Los críticos más catastrofistas
(«apocalípticos» los denominó Eco) vieron en el cine un enemigo declarado de la
literatura. La proliferación de películas —argumentaban— iba a devenir en una
disminución de los hábitos lectores. Ello es doblemente exagerado: por un lado,
ni antes ni ahora ha existido —y menos en este país— una masa ingente de
“lectores”; y por otro lado, a poco que se observe el desarrollo del arte
cinematográfico se llegará a la conclusión de que han sido precisamente las
obras literarias la principal materia prima de la que dicho arte se ha surtido.
Un ejemplo manifiesto de ello (aunque hay a miles) es la novela que aquí
reseñamos. Solaris fue escrita por el polaco Stanislav Lem en 1961. El
director Andréi Tarkovski realizaba, en 1972, una primera adaptación mediante
una película soporífera y pretenciosa. La segunda versión de la novela se
estrenó entre nosotros en 2002: protagonizada por el atractivo George
Clooney y con claros y evidentes rasgos hollywoodienses, aunque igual de pretenciosa Si cualquiera de estas
dos adaptaciones ha servido para que el espectador pasivo se convierta en
lector activo debemos alegrarnos; y, de ese modo, de «apocalípticos» trocarnos
en «integrados». Aprovechando esta última adaptación cinematográfica la
editorial barcelonesa Minotauro ha lanzado al mercado una segunda edición de la
novela. Hay que recordar que la primera se remontaba a 1974.
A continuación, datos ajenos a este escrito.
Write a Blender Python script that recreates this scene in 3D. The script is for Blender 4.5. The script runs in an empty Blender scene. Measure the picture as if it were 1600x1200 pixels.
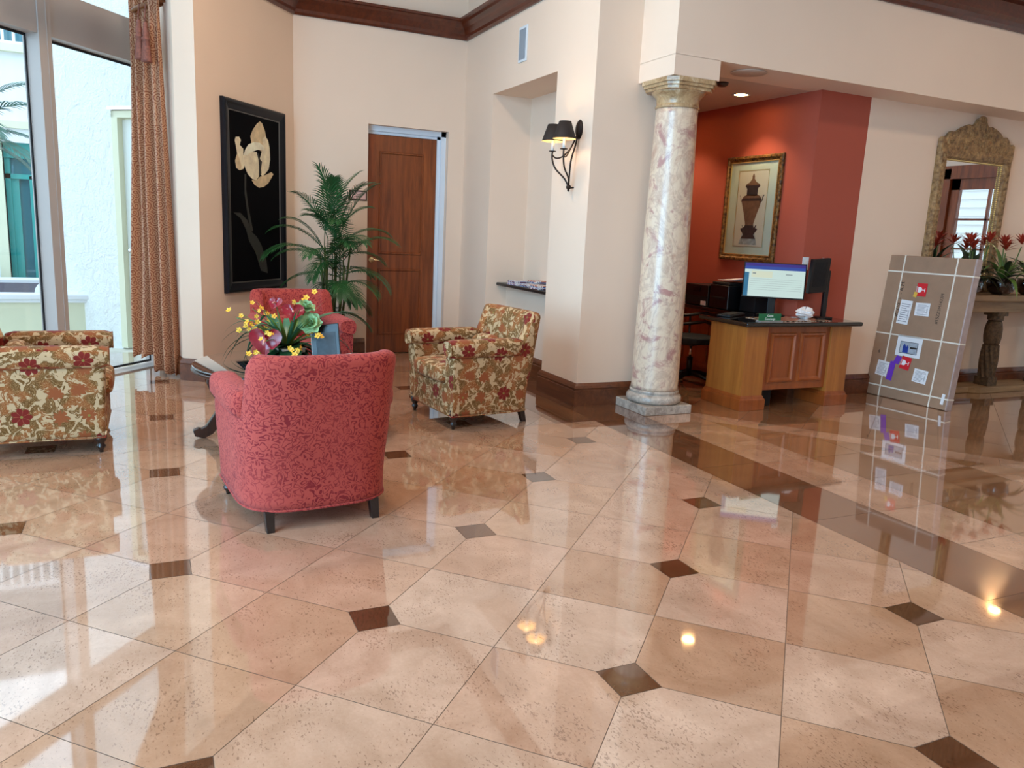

Al margen de lo cinematográfico, el libro
se justifica per se. Confieso no ser especialmente proclive a los relatos
de ciencia-ficción: exceptuando a Bradbury y a Asimov mi ignoracia en este
subgénero es manifiesta. De hecho del doctor Stanislav Lem (1921) me atrajeron
otras obras donde era más evidente el impulso “detectivesco”; hablo de La
investigación y de La fiebre del heno.
La novela Solaris presenta una
estructura semejante a la teatral. Hay un escenario único: en un lejano planeta
—el que da título a la obra— la Humanidad ha emplazado una estación cuya misión
es la de observar el «comportamiento» del océano que cubre el planeta. Aparecen
únicamente seis personajes, de los cuales uno es un cadáver y otros dos son
meras “apariciones”. El tiempo está convenientemente reducido y anotado: la
vida de los habitantes de dicha estación se alarga en la rutina y la cotidianidad
más aburrida. Igualmente la acción es también única: ¿el océano que deben
observar —y sobre el que viven— puede ser considerado como un «ser
inteligente»?. La respuesta, desde luego, no es clara. Lo que sí es evidente es
el afán de Lem por mostrarnos un ser humano nunca hecho a la medida del
Universo; una Humanidad pretenciosa y con afán imperialista que debe
enfrentarse con especies tan innombrables como inescrutables. En cierto modo
Lem desprende un aroma típicamente swiftiano (algo semejante ocurre también en
su novela La investigación) y nos muestra los lados más absurdos del
progreso humano y, desde luego, el desequilibrio existente entre los límites
propios del conocimiento terrestre y el desarrollo, a veces incontrolado, de la
búsqueda científica.
Kelvin, el narrador y protagonista, llega a
Solaris para sustituir a un científico. Tan pronto como penetra en el
habitáculo advierte que la normalidad brilla por su ausencia: el científico de
marras se ha suicidado; los otros dos investigadores muestras signos evidentes
de histeria, cansancio, desconfianza y miedo; una enorme mujer negra —que,
desde luego es imposible que pueda estar allí (aunque esté)— se pasea
impunemente por la estación. Cuando, tras pasar la primera noche, Kelvin
despierta entre los brazos de Harey, su atractiva novia, a la cual ha dejado ha
dejado ¡¡muerta!! en la Tierra... no hace falta ser un lince para advertir que
algo no marcha bien.
El tema, pues, se ha planteado desde las
páginas iniciales: ¿Qué sucedería si viéramos realizados nuestros sueños? ¿Cuál
sería nuestra comportamiento si se nos ofreciera una segunda oportunidad? En el
marco del océano “inteligente y omnipotente” que cubre Solaris, Stanislav Lem
nos propone sumergirnos en una historia de amor que (créanme) nunca olvidaremos.
Stanislav Lem
Solaris,
Ed. Minotauro, Barcelona, 2002. 236 páginas.